BEIRUT: The use of armed drones in the Middle East, driven largely by sales from China, has grown significantly in the past few years with an increasing number of countries and other parties using them in regional conflicts to lethal effects, a new report said Monday.
The report by the Royal United Services Institute, or RUSI, found that more and more Mideast countries have acquired armed drones, either by importing them, such as Jordan, Iraq, Saudi Arabia and the United Arab Emirates, or by building them domestically like Israel, Iran and Turkey.
China has won sales in the Middle East and elsewhere by offering drones — otherwise known as UAVs or unmanned aerial vehicles — at lower prices and without the political conditions attached by the United States.
The report , entitled “Armed Drones in the Middle East: Proliferation and Norms in the Region,” said that by capitalizing on the gap in the market over the past few years, Beijing has supplied armed drones to several countries that are not authorized to purchase them from the US, and at a dramatically cheaper price.

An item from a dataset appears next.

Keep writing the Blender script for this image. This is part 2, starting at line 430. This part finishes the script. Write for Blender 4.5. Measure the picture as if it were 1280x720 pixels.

“China, a no-questions-asked exporter of drones, has played and is likely to continue playing a key role as a supplier of armed UAVs to the Middle East,” it said.
The report explored where and how each of the states have used their armed drones and whether they have changed the way these countries approach air power. It found that Iran, the UAE and Turkey all changed the way they employ airpower after they acquired armed drones.
For Turkey and the UAE, armed drones enabled them to conduct strikes in situations where they would not have risked using conventional aircraft, it said. Iran developed armed drones from the outset specifically to enable to project power beyond the reach of its air force, which is hamstrung by obsolete aircraft and sanctions, the report added.
The report said it remains to be seen whether and how the loosening of restrictions on the exportation of armed drones by the Trump administration will alter dynamics in the region.
“Nonetheless, proliferation in armed UAVs in the Middle East is unlikely to stop and could, in fact, even accelerate,” the report said.